The Dirty Little Secret Behind Jen Psaki's Memoir (and Most Every Other D.C. Book)

AP Photo/Evan Vucci

Former White House Press Secretary and current MSNBC contributor — but I repeat myself — Jen Psaki got caught repeating an oft-debunked Big Lie in her new book, "Say More: Lessons from Work, the White House, and the World."


Psaki, according to an Axios report on Monday, "claims in her new book that President Biden never looked at his watch during the ceremony for soldiers killed during the U.S. withdrawal from Afghanistan in 2021." 

"The president looked at his watch only after the ceremony had ended, Psaki wrote. "Moments later, he and the First Lady headed toward their car." Except that it did happen, multiple times, according to eyewitnesses and photographs taken at the event.

Axios called it "the latest instance of current and former Biden administration officials downplaying or misrepresenting controversial episodes from the Afghanistan withdrawal ahead of the 2024 election."

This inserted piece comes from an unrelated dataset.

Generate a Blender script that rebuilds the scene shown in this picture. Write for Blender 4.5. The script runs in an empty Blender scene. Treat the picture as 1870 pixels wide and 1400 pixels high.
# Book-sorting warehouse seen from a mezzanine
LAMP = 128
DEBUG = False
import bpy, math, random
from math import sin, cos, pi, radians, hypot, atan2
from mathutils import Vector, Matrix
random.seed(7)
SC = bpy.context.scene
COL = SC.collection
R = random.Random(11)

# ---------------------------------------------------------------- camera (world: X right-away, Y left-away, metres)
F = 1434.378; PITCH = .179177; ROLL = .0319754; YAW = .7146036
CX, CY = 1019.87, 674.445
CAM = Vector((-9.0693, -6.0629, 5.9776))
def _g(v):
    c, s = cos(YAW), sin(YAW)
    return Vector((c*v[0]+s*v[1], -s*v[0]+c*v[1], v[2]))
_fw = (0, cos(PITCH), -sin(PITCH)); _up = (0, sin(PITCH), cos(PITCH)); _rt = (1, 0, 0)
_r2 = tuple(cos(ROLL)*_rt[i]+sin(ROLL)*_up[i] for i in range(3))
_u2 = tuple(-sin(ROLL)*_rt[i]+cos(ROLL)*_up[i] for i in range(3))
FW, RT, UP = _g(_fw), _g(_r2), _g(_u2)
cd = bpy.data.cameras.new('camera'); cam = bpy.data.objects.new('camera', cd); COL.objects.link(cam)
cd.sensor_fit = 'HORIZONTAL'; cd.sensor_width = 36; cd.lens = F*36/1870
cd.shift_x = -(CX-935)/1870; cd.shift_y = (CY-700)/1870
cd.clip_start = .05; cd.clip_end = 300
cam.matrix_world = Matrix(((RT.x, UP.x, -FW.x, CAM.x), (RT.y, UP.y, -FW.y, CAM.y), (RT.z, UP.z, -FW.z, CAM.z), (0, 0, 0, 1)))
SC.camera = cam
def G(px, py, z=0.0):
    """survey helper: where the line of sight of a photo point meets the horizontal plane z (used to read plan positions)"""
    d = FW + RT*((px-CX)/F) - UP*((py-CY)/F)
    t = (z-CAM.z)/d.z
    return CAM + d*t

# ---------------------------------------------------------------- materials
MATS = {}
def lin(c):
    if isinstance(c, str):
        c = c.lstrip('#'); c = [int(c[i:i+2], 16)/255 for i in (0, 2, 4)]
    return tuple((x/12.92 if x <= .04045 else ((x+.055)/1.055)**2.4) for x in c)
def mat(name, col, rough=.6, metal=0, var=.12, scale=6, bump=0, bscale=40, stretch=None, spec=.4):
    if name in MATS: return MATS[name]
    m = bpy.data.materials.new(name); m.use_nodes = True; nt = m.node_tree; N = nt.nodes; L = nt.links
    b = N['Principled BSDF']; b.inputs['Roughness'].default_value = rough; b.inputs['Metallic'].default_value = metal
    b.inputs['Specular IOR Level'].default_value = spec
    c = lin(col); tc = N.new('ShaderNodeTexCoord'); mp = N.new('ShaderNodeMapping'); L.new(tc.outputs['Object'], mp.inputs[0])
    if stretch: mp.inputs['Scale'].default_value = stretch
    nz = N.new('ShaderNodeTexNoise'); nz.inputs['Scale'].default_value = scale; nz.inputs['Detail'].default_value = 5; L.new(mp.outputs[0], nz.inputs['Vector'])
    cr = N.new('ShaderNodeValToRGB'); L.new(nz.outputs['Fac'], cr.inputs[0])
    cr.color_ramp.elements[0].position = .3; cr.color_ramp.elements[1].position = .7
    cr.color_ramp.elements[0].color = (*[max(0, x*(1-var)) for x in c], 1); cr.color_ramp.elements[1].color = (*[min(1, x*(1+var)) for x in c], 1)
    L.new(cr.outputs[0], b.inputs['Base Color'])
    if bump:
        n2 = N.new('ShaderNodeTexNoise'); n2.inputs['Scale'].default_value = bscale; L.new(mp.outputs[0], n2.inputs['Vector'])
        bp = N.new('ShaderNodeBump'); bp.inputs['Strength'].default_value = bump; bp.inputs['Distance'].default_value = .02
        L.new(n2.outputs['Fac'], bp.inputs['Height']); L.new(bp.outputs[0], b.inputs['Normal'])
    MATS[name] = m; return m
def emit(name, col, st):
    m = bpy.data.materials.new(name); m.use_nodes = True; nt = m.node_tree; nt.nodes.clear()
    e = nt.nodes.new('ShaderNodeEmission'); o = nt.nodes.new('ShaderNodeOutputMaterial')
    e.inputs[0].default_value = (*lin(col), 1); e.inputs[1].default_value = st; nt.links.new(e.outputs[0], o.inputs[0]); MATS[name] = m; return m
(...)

Psaki says she'll remove the claim in future print editions and from the ebook.

Jordan Schachtel wrote last week that Gov. Kristi Noem's (R-S.D.) embarrassing flubs (and now Psaki's, too) "exposed an open secret about the political publishing industry: a tiny percentage of 'authors' in the space write their own books."

"For politicians," he continued, "I would estimate that maybe 1 percent write their own books. Some spend occasional time with their ghostwriter in order to best express their personality and ideas." 

"Others, like Noem, just mail it in entirely, and have the ghostwriter rely upon public material from speeches and appearances," so when Noem appeared dumbfounded by what was in the book she "wrote," it's because she had never even read it, much less written it.


Schachtel estimates that big-name journalists — people who write for a living! — and other media types aren't much better. "It would be generous to say that 5 percent write their own books."

By and large, the political publishing industry is a grift and a con. 

"Authors" who didn't write their books get paid handsome advances for books that largely go unread. It's a bipartisan scam, too. Politicians from both parties have been caught using donor money to buy copies of their books in bulk — although the press seems a bit more eager to report when Republicans like Ted Cruz and Ben Carson do it than when Democrats do. But one of the biggest buyers of Barack Obama's "Dreams From My Father," was, of course, Barack Obama.

Other times, various interest groups and unions do the buying. "The transactions all seem to be legal," Forbes reported in 2021. "The FEC has issued a long series of advisory opinions allowing members to use campaign funds to buy copies of their own books at a discount from the publisher, provided that the royalties they would normally receive on those sales are given to charity."

The book tours, however, allow politicians to virtually campaign without having to spend donor dollars. The artificially engineered sales boost gets them on the New York Times bestseller list, justifying their handsome advances. Sen. Tammy Duckworth (D-Ill.) was paid $382,000 from Hachette Book Group in 2020 for a book that likely went almost unread.


Books their authors didn't write bought in bulk with other people's money to end up in landfills is maybe the most Washington thing ever.

This is where I endorse George Will's comment (lightly paraphrased) about a political memoir from many years ago that he critiqued without having read: "It is not my habit to read books their putative authors haven't read."